Bei allen diesen mehr oder weniger legendären Überlieferungen wird aber ausdrücklich anerkannt, daß diese stuartistische Schottische Maurerei (s.d.) mit der Großloge von Schottland nicht das mindeste zu tun hat. Die schottische Hochgradmaurerei, die sich auf Ramsay als ihren Begründer (wider Willen) und auf den Prätendenten als die im Hintergründe agierende Person des "unbekannten Oberen" berufen zu können glaubte, war rein kontinentalen Ursprunges. Daher nennt sie ja auch Gould (V. 92) "Scots", nicht "Scottish". Sie ist gegen 1740 entstanden. Man hat sie, den Stuarts zuliebe, sogar als eine "katholische Freimaurerei" bezeichnet, an deren Schöpfung sogar die Jesuiten nicht unbeteiligt gewesen sein sollen. Wahrscheinlicher ist aber wohl, daß sie schottisch hieß, weil ihr erster Apostel, Ramsay, eben ein Schotte war und weil man seine Rede absichtlich oder unabsichtlich misverstand.

Der Prätendent wurde 1780 vom Herzog von Södermanland gefragt, welches Bewender es mit seiner Großmeisterschaft habe. Karl Eduard lehnte jeden Zusammenhang mit der Freimaurerei ab, nachdem auch schon 1778 Eberhard Waechter (s. d.), der ihn in Italien besucht hatte, die Kunde mitgebracht hatte, daß weder er noch sein Bruder je Freimaurer gewesen seien.

Da Karl Eduard in Rom von Unterstützungen des Papstes lebte, fanden die Stuart-Anhänger dafür die kurze Erklärung, der Stuart habe es sich mit dem Papste nicht verderben wollen. Zudem sei er damals bereits durch seine notorische Trunksucht geistig derart zerrüttet gewesen, daß auf seine eigene Aussage nicht viel zu geben gewesen sei. Diese "Historiker" des 18. Jahrhunderts wußten es besser als der Stuart selbst! Abschließend kann daher nur das eine festgestellt werden es gab eine stuartistische Freimaurerei, zumindest in dem Sinne als es Freimaurer gab, die sich auf die Stuarts beriefen.
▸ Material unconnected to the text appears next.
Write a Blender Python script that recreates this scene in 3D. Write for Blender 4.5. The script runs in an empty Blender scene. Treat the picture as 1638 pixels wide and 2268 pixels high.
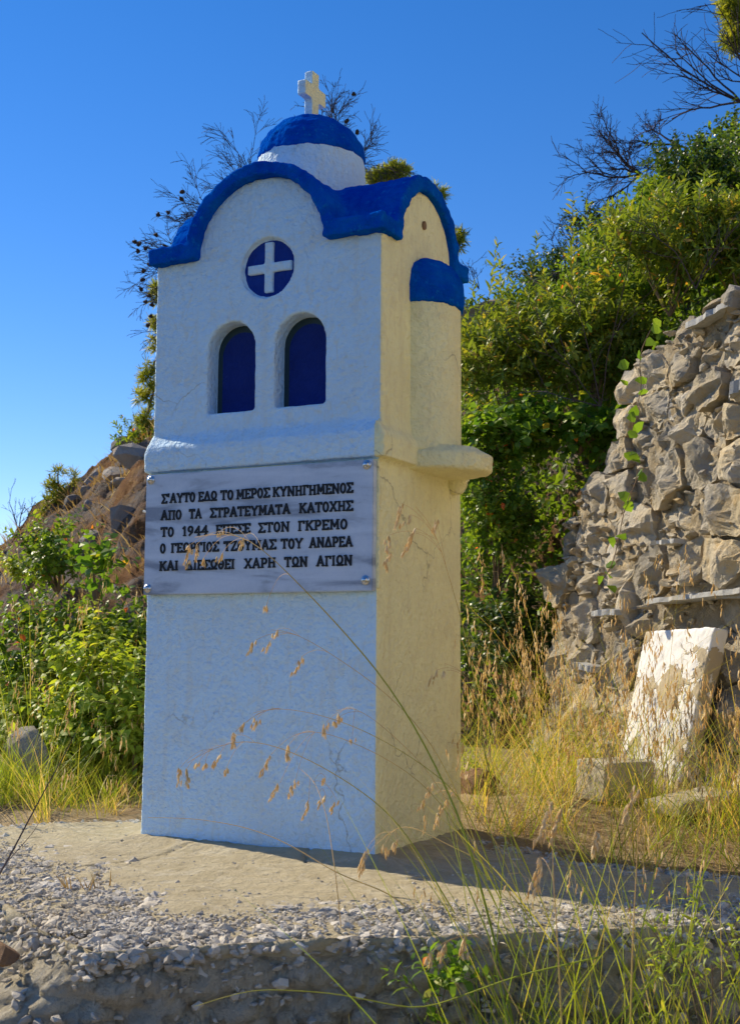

Ob es auch eine politisch orientierte stuartistische Freimaurerei aus Parteigängern des Prätendenten gegeben hat, die den Bund für die Restaurationspläne ihres Herrn zu benutzen bestrebt waren, ist und bleibt mehr als fraglich. Die englischen Historiker lehnen sie ab, auf dem Kontinent finden sich immer wieder Verteidiger der Stuart-Legende. Ein Beweis liegt nicht vor, auch Lantoine hat ihn nicht überzeugend erbracht. Den Stuarts hat diese angebliche jakobitische Maurerei jedenfalls nichts genutzt (s. Schottische Maurerei).